Urmila Mohan is a postdoctoral fellow at Amnh-Bgc, currently researching the aesthetics, materiality and history of textiles collected by Margaret Mead and Gregory Bateson in the 1930s in Bali.
According to Jewish tradition there are three kinds of peace offerings. The votive offering (as distinct from the thank and free-will offering) is defined as something that is prompted by gratefulness on a desire or petition being fulfilled. The votive offering is connected with the expectation of a benefit to (acts of) piety and is not completely voluntary since it lacks the spontaneity of the free-will offering. The significance of the thank-offering is wider than the votive and free-will offering and is a response to divine beneficence.

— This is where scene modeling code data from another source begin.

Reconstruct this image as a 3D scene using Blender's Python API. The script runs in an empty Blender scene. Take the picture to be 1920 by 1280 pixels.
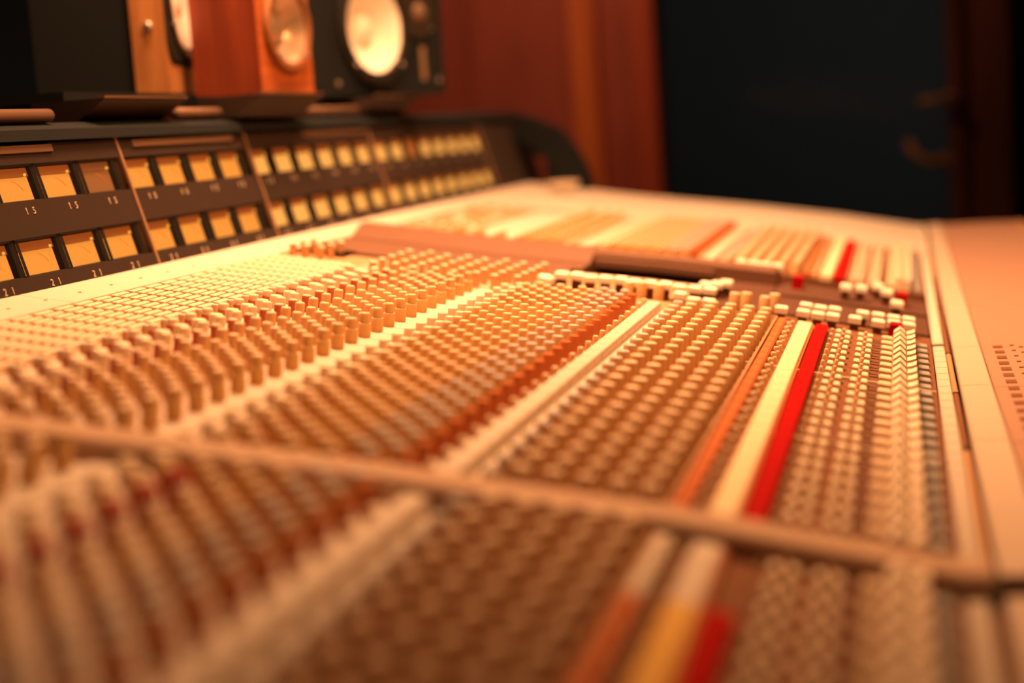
import bpy, math, random
import numpy as np
from mathutils import Matrix, Vector

# ---------------------------------------------------------------- camera, world, lights
S = 1.78                      # all lengths below are written in camera-relative units; S turns them into metres
CAM_Z = 1.10                  # camera height above the floor (metres)
F = 3000.0                    # focal length in pixels of the 1920 x 1280 frame
AX = np.array([[0.9698, 0.0358, -0.2413], [0.2340, 0.1442, 0.9615], [-0.0692, 0.9889, -0.1315]])
q_, r_ = np.linalg.qr(AX.T)
AX = (q_ * np.sign(np.diag(r_))).T          # rows: world X, Y, Z in camera (right, up, forward) coordinates
scene = bpy.context.scene
COL = scene.collection
rnd = random.Random(7)

def W(x, y, z):
    return Vector((x * S, y * S, z * S + CAM_Z))

cam_data = bpy.data.cameras.new('camera')
cam = bpy.data.objects.new('camera', cam_data)
COL.objects.link(cam)
right, up, fwd = AX[:, 0], AX[:, 1], AX[:, 2]
m = Matrix(((right[0], up[0], -fwd[0], 0), (right[1], up[1], -fwd[1], 0), (right[2], up[2], -fwd[2], 0), (0, 0, 0, 1)))
m.translation = W(0, 0, 0)
cam.matrix_world = m
cam_data.sensor_width = 36.0
cam_data.lens = 36.0 * F / 1920.0
cam_data.clip_start = 0.02
cam_data.clip_end = 60
cam_data.dof.use_dof = True
cam_data.dof.focus_distance = 0.92 * S
cam_data.dof.aperture_fstop = 2.05
scene.camera = cam

world = bpy.data.worlds.new('dark_room_air')
scene.world = world
world.use_nodes = True
world.node_tree.nodes['Background'].inputs[0].default_value = (0.009, 0.011, 0.0125, 1)
world.node_tree.nodes['Background'].inputs[1].default_value = 1.0

def area(name, loc, target, size, power, color, spread=180):
    d = bpy.data.lights.new(name, 'AREA')
    d.shape = 'DISK'; d.size = size * S; d.energy = power; d.color = color; d.spread = math.radians(spread)
    o = bpy.data.objects.new(name, d); COL.objects.link(o)
    o.location = W(*loc)
    o.rotation_euler = (W(*target) - W(*loc)).to_track_quat('-Z', 'Y').to_euler()
    return o

WARM = (1.0, 0.47, 0.205)
area('ceiling_lamp_light', (-0.32, 1.08, 0.86), (-0.27, 1.14, -0.1), 0.42, 41, WARM, 96)
area('ceiling_lamp_light', (-0.20, 1.85, 0.86), (-0.25, 1.80, -0.1), 0.40, 22, WARM, 110)
area('fill_light', (0.34, 0.70, 0.88), (-0.42, 1.10, 0.0), 0.25, 21, (1.0, 0.43, 0.14), 105)  # added fill from the camera side, for the speakers and near strips
area('wall_fill_light', (-0.55, 2.45, 0.85), (-0.65, 3.15, -0.15), 0.20, 7, WARM, 120)  # added lamp, unseen, brightens the far wall
area('studio_fill_light', (0.0, 3.7, 0.80), (0.0, 5.5, 0.1), 0.5, 9, (1.0, 0.92, 0.82), 160)  # added lamp, unseen, lifts the blacks behind the glass

vs = scene.view_settings
vs.view_transform = 'Standard'; vs.look = 'None'; vs.exposure = 0.0; vs.gamma = 1.0
vs.use_curve_mapping = False

# ---------------------------------------------------------------- materials
def srgb(r, g, b):
    f = lambda c: (c / 255 / 12.92) if c / 255 <= 0.04045 else ((c / 255 + 0.055) / 1.055) ** 2.4
    return (f(r), f(g), f(b), 1)

MATS = {}
def mat(name, col, rough=0.6, metal=0.0, spec=0.12, noise=0.0, nscale=60.0, emit=None, estr=0.0, bump=0.0):
    if name in MATS: return MATS[name]
    mt = bpy.data.materials.new(name); mt.use_nodes = True
    nt = mt.node_tree; b = nt.nodes['Principled BSDF']
    b.inputs['Base Color'].default_value = (*col[:3], 1)
    b.inputs['Roughness'].default_value = rough
    b.inputs['Metallic'].default_value = metal
    b.inputs['Specular IOR Level'].default_value = spec
    if emit is not None:
        b.inputs['Emission Color'].default_value = (*emit[:3], 1)
        b.inputs['Emission Strength'].default_value = estr
    if noise > 0 or bump > 0:
        tc = nt.nodes.new('ShaderNodeTexCoord')
        n = nt.nodes.new('ShaderNodeTexNoise'); n.inputs['Scale'].default_value = nscale; n.inputs['Detail'].default_value = 4
        nt.links.new(tc.outputs['Object'], n.inputs['Vector'])
        if noise > 0:
            mx = nt.nodes.new('ShaderNodeMix'); mx.data_type = 'RGBA'
            mx.inputs[6].default_value = (*[c * (1 - noise) for c in col[:3]], 1)
            mx.inputs[7].default_value = (*[min(1, c * (1 + noise)) for c in col[:3]], 1)
            nt.links.new(n.outputs['Fac'], mx.inputs[0]); nt.links.new(mx.outputs[2], b.inputs['Base Color'])
        if bump > 0:
            bp = nt.nodes.new('ShaderNodeBump'); bp.inputs['Strength'].default_value = bump; bp.inputs['Distance'].default_value = 0.002
            nt.links.new(n.outputs['Fac'], bp.inputs['Height']); nt.links.new(bp.outputs['Normal'], b.inputs['Normal'])
    MATS[name] = mt
    return mt

def wood(name, c1, c2, rough=0.45, scale=(14, 14, 1.2), spec=0.4):
    mt = bpy.data.materials.new(name); mt.use_nodes = True
    nt = mt.node_tree; b = nt.nodes['Principled BSDF']
    tc = nt.nodes.new('ShaderNodeTexCoord'); mp = nt.nodes.new('ShaderNodeMapping')
    mp.inputs['Scale'].default_value = scale
    n = nt.nodes.new('ShaderNodeTexNoise'); n.inputs['Scale'].default_value = 3.0; n.inputs['Detail'].default_value = 6; n.inputs['Distortion'].default_value = 0.6
    cr = nt.nodes.new('ShaderNodeValToRGB')
    cr.color_ramp.elements[0].position = 0.35; cr.color_ramp.elements[0].color = (*c1[:3], 1)
    cr.color_ramp.elements[1].position = 0.68; cr.color_ramp.elements[1].color = (*c2[:3], 1)
    nt.links.new(tc.outputs['Object'], mp.inputs[0]); nt.links.new(mp.outputs[0], n.inputs['Vector'])
    nt.links.new(n.outputs['Fac'], cr.inputs[0]); nt.links.new(cr.outputs[0], b.inputs['Base Color'])
    b.inputs['Roughness'].default_value = rough; b.inputs['Specular IOR Level'].default_value = spec
    MATS[name] = mt
    return mt

M_BEIGE = mat('beige_panel_paint', (0.58, 0.50, 0.42), 0.5, spec=0.3, noise=0.05, nscale=25)
M_BROWN = mat('brown_panel_paint', (0.18, 0.075, 0.036), 0.55, noise=0.08, nscale=30)
M_MID = mat('tan_panel_paint', (0.42, 0.23, 0.12), 0.5, noise=0.06, nscale=30)
M_RAIL1 = mat('pale_mauve_rail_paint', (0.46, 0.31, 0.22), 0.5, noise=0.05, nscale=20)
M_RAIL = mat('mauve_brown_rail_paint', (0.165, 0.080, 0.050), 0.5, noise=0.05, nscale=20)
M_FADER = mat('fader_panel_paint', (0.36, 0.21, 0.15), 0.5, noise=0.06, nscale=30)
M_CREAM = mat('cream_plastic', (0.74, 0.61, 0.46), 0.6)
M_WHITE = mat('white_plastic', (0.86, 0.78, 0.66), 0.55)
M_TAN = mat('tan_plastic', (0.58, 0.34, 0.155), 0.6)
M_TANCAP = mat('pale_tan_plastic', (0.66, 0.50, 0.35), 0.6)
M_OCHRE = mat('ochre_plastic', (0.60, 0.36, 0.14), 0.6)
M_ORANGE = mat('orange_plastic', (0.46, 0.13, 0.04), 0.6)
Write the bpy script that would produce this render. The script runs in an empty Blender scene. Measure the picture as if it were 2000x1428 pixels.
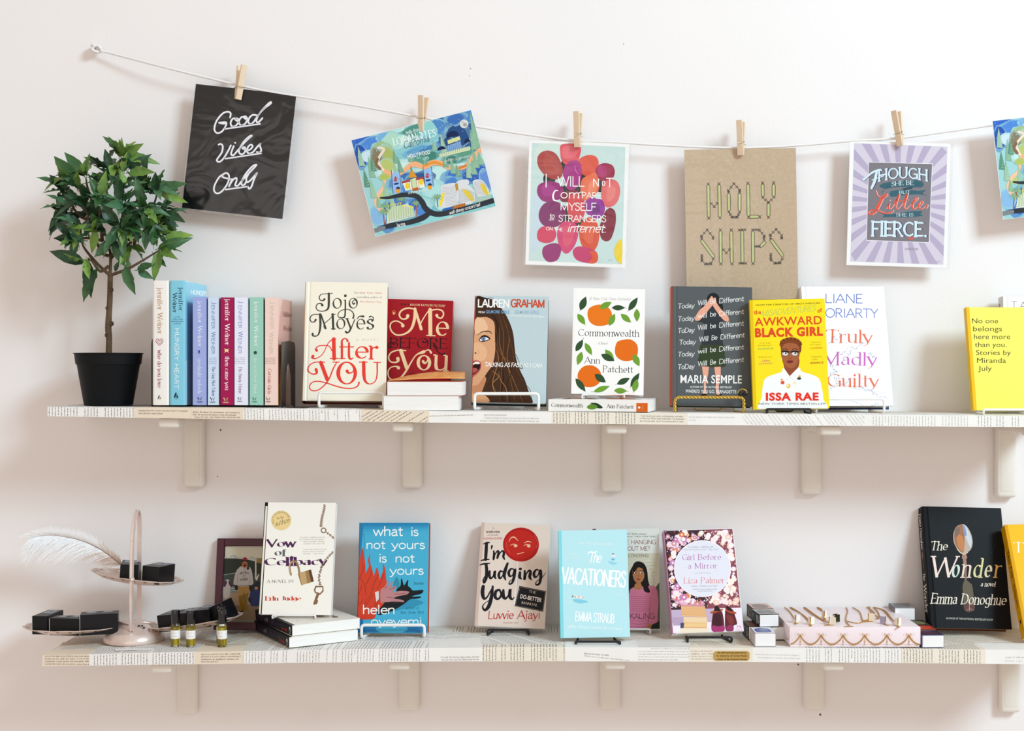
import bpy, bmesh, math, random
import numpy as np
from mathutils import Vector, Matrix
random.seed(7)
SC = bpy.context.scene
COL = SC.collection
# ------------------------------------------------------------------ camera, world, lights, exposure
W_PX, H_PX = 2000, 1428
F_PX = 2652.0          # focal length in pixels of the 2000 px wide frame
CXP, CYP = 1060.0, 714.0   # principal point (the lens is shifted a little)
DW = 2.68              # camera to wall
CAMZ = 1.45
cam = bpy.data.cameras.new('camera')
cam.sensor_width = 36.0
cam.lens = F_PX / W_PX * 36.0
cam.shift_x = (1000.0 - CXP) / W_PX
cam_o = bpy.data.objects.new('camera', cam)
COL.objects.link(cam_o)
cam_o.location = (0, -DW, CAMZ)
cam_o.rotation_euler = (math.pi/2, 0, 0)
SC.camera = cam_o
CAMV = Vector((0, -DW, CAMZ))

world = bpy.data.worlds.new('world')
SC.world = world
world.use_nodes = True
bg = world.node_tree.nodes['Background']
bg.inputs[0].default_value = (1.0, 0.86, 0.765, 1)
bg.inputs[1].default_value = 0.67

def area(name, loc, target, sx, sy, power, col):
    l = bpy.data.lights.new(name, 'AREA'); l.shape = 'RECTANGLE'; l.size = sx; l.size_y = sy
    l.energy = power; l.color = col
    o = bpy.data.objects.new(name, l); COL.objects.link(o); o.location = loc
    d = Vector(target) - Vector(loc)
    o.rotation_euler = d.to_track_quat('-Z', 'Y').to_euler()
    return o
area('window_light', (4.0, -4.0, 4.55), (0.1, 0, 1.35), 1.65, 1.65, 310, (0.635, 0.865, 1.0))
area('fill_light', (-0.6, -4.2, 1.7), (0, 0, 1.1), 3.0, 1.6, 12, (1.0, 0.97, 0.95))  # added weak fill, an unseen panel lifting the lower wall and the book fronts
vs = SC.view_settings
vs.view_transform = 'Standard'; vs.look = 'None'; vs.gamma = 1.0; vs.use_curve_mapping = False
vs.exposure = 0.0

# ------------------------------------------------------------------ colours and materials
def s2l(c):
    return c/12.92 if c <= 0.04045 else ((c+0.055)/1.055)**2.4
def hexc(h):
    h = h.lstrip('#')
    if len(h) == 3: h = ''.join(a*2 for a in h)
    return tuple(s2l(int(h[i:i+2], 16)/255) for i in (0, 2, 4)) + (1.0,)
MATS = {}
def mat(name, col='#ffffff', rough=0.5, metal=0.0, noise=0.0, nscale=40, bump=0.0, bscale=60, coat=0.0,
        trans=0.0, ior=1.45, spec=0.5, alpha=1.0, col2=None, stretch=None, sss=0.0):
    if name in MATS: return MATS[name]
    m = bpy.data.materials.new(name); m.use_nodes = True
    nt = m.node_tree; b = nt.nodes['Principled BSDF']
    c = hexc(col) if isinstance(col, str) else col
    b.inputs['Base Color'].default_value = c
    b.inputs['Roughness'].default_value = rough; b.inputs['Metallic'].default_value = metal
    b.inputs['Coat Weight'].default_value = coat; b.inputs['Coat Roughness'].default_value = 0.08
    b.inputs['Transmission Weight'].default_value = trans; b.inputs['IOR'].default_value = ior
    b.inputs['Specular IOR Level'].default_value = spec; b.inputs['Alpha'].default_value = alpha
    if sss: b.inputs['Subsurface Weight'].default_value = sss; b.inputs['Subsurface Radius'].default_value = (.004, .004, .002)
    if noise or bump:
        tc = nt.nodes.new('ShaderNodeTexCoord'); mp = nt.nodes.new('ShaderNodeMapping')
        nt.links.new(tc.outputs['Object'], mp.inputs[0])
        if stretch: mp.inputs['Scale'].default_value = stretch
    if noise:
        n = nt.nodes.new('ShaderNodeTexNoise'); n.inputs['Scale'].default_value = nscale; n.inputs['Detail'].default_value = 4
        nt.links.new(mp.outputs[0], n.inputs['Vector'])
        r = nt.nodes.new('ShaderNodeValToRGB')
        c2 = hexc(col2) if col2 else tuple(max(0, v*(1-noise)) for v in c[:3]) + (1,)
        r.color_ramp.elements[0].color = c2; r.color_ramp.elements[1].color = c
        r.color_ramp.elements[0].position = 0.3; r.color_ramp.elements[1].position = 0.7
        nt.links.new(n.outputs['Fac'], r.inputs[0]); nt.links.new(r.outputs[0], b.inputs['Base Color'])
    if bump:
        n2 = nt.nodes.new('ShaderNodeTexNoise'); n2.inputs['Scale'].default_value = bscale; n2.inputs['Detail'].default_value = 3
        nt.links.new(mp.outputs[0], n2.inputs['Vector'])
        bp = nt.nodes.new('ShaderNodeBump'); bp.inputs['Strength'].default_value = bump; bp.inputs['Distance'].default_value = 0.002
        nt.links.new(n2.outputs['Fac'], bp.inputs['Height']); nt.links.new(bp.outputs[0], b.inputs['Normal'])
    MATS[name] = m
    return m
def ink(rough=0.45, name='ink', spec=0.15):
    """printed colours: every patch of ink carries its own flat colour"""
    if name in MATS: return MATS[name]
    m = bpy.data.materials.new(name); m.use_nodes = True; nt = m.node_tree
    b = nt.nodes['Principled BSDF']; a = nt.nodes.new('ShaderNodeAttribute'); a.attribute_name = 'Col'
    nt.links.new(a.outputs['Color'], b.inputs['Base Color']); b.inputs['Roughness'].default_value = rough
    b.inputs['Specular IOR Level'].default_value = spec
    MATS[name] = m; return m
def deep(c): return tuple(min(1.0, v)**1.13 for v in c[:3]) + (1.0,)
def plain(col, rough=0.5, **k):
    k.setdefault('spec', .18)
    return mat('card_' + col.strip('#') + '_%d' % int(rough*100), deep(hexc(col)), rough, **k)

# ------------------------------------------------------------------ objects
def tag(o, label=None, cat=None, group=None, kind=None):
    if label: o['label'] = label
    if cat: o['category'] = cat
    if group: o['group'] = group
    if kind: o['kind'] = kind
    return o
def thing(name, label, cat, M=None, group=None):
    o = bpy.data.objects.new(name, None); COL.objects.link(o); o.empty_display_size = 0.02
    if M is not None: o.matrix_world = M
    return tag(o, label, cat, group)
def mesh_obj(name, verts, faces, material=None, parent=None, smooth=False, cols=None):
    me = bpy.data.meshes.new(name)
    me.from_pydata([tuple(v) for v in verts], [], faces)
    if material: me.materials.append(material)
    if smooth: me.polygons.foreach_set('use_smooth', [True]*len(me.polygons))
    if cols is not None:
        ca = me.color_attributes.new('Col', 'FLOAT_COLOR', 'POINT')
        ca.data.foreach_set('color', np.asarray(cols, dtype=np.float32).ravel())
    me.update()
    o = bpy.data.objects.new(name, me); COL.objects.link(o)
    if parent: o.parent = parent
    return o
def bm_obj(name, bm, material, parent=None, smooth=False, loc=None, angle=None):
    me = bpy.data.meshes.new(name); bm.to_mesh(me); bm.free()
    if material: me.materials.append(material)
    if smooth: me.polygons.foreach_set('use_smooth', [True]*len(me.polygons))
    if angle is not None:
        me.polygons.foreach_set('use_smooth', [True]*len(me.polygons)); me.set_sharp_from_angle(angle=math.radians(angle))
    o = bpy.data.objects.new(name, me); COL.objects.link(o)
    if parent: o.parent = parent
    if loc: o.location = loc
    return o
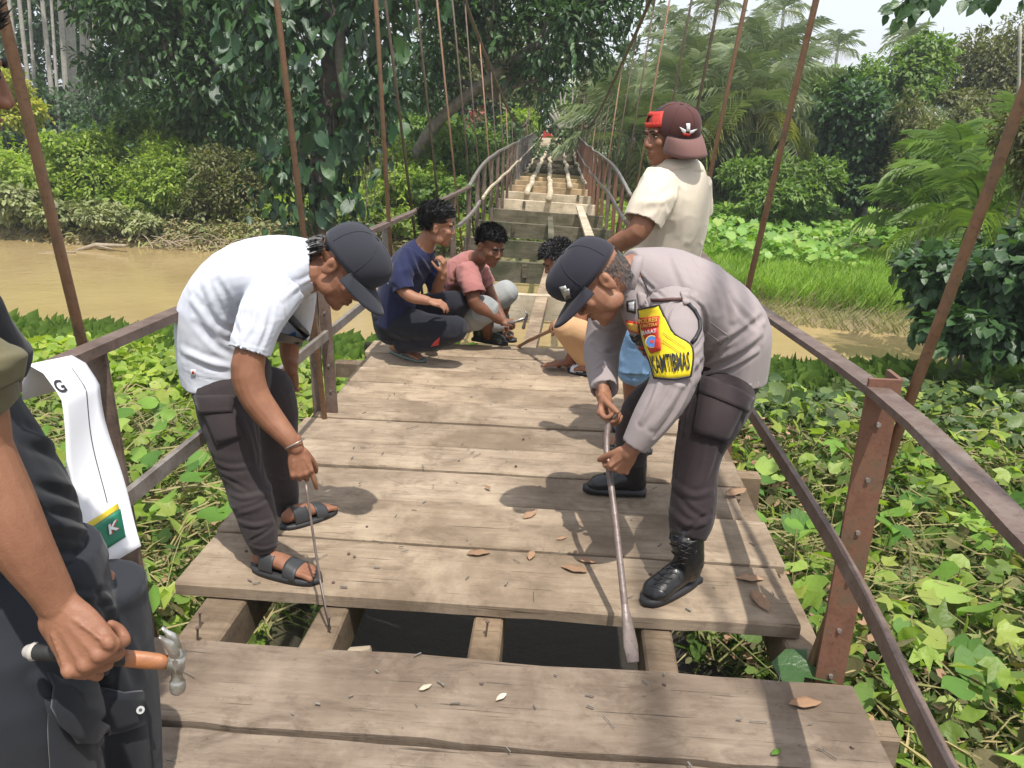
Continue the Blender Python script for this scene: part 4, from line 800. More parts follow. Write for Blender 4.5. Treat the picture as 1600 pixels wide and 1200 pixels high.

Clearly, the issue of intentionality (and anticipation of reciprocity) is important in distinguishing these three kinds of offerings.
The issue of intent is more elusive in Donna Ruff’s art, featured on the Material Religions blog with the title “Paper Offerings: Judaic Themes in the Artwork of Donna Ruff”. While raised with aspects of Jewish culture and practice, Ruff does not identify as a Jewish artist, so how does one contextualise the idea of ‘Judaic’ resonances in her book art while moving away from traditional definitions of a votive?
Instead of trying to map Donna’s artwork onto the normative framework described above, it might be more productive to consider it as ‘votive in offering’, where the temporal and unfolding nature of the votive/offering is emphasised through states of material ‘doing’ and ‘undoing’. Via repetitive (and almost meditative) acts of cutting, singeing and assembling, Ruff’s paper offerings become both poetically and affectively charged as well as gaining their formal impact.
The processual nature of the offering is illustrated in the way her early book objects were presented, where being on pedestals gave them a sense of an offering. As Ruff says, “The book itself can be seen as open hands side by side. An early work was a dictionary with words burned out and printed on streamers. I had this podium built with stairs so that the viewer had to climb the stairs to see inside the book. This seems to suggest an offering of sorts. But I don’t have a sense of an offering to who or what or to what end. It just seemed like part of the symbolic nature of books and reading.”
“Paroles Perdue” (Lost Words) artwork as it stands alone and in the process of being read. 2002, 50’ x 30” x 20”, dictionary, gampi paper, wood.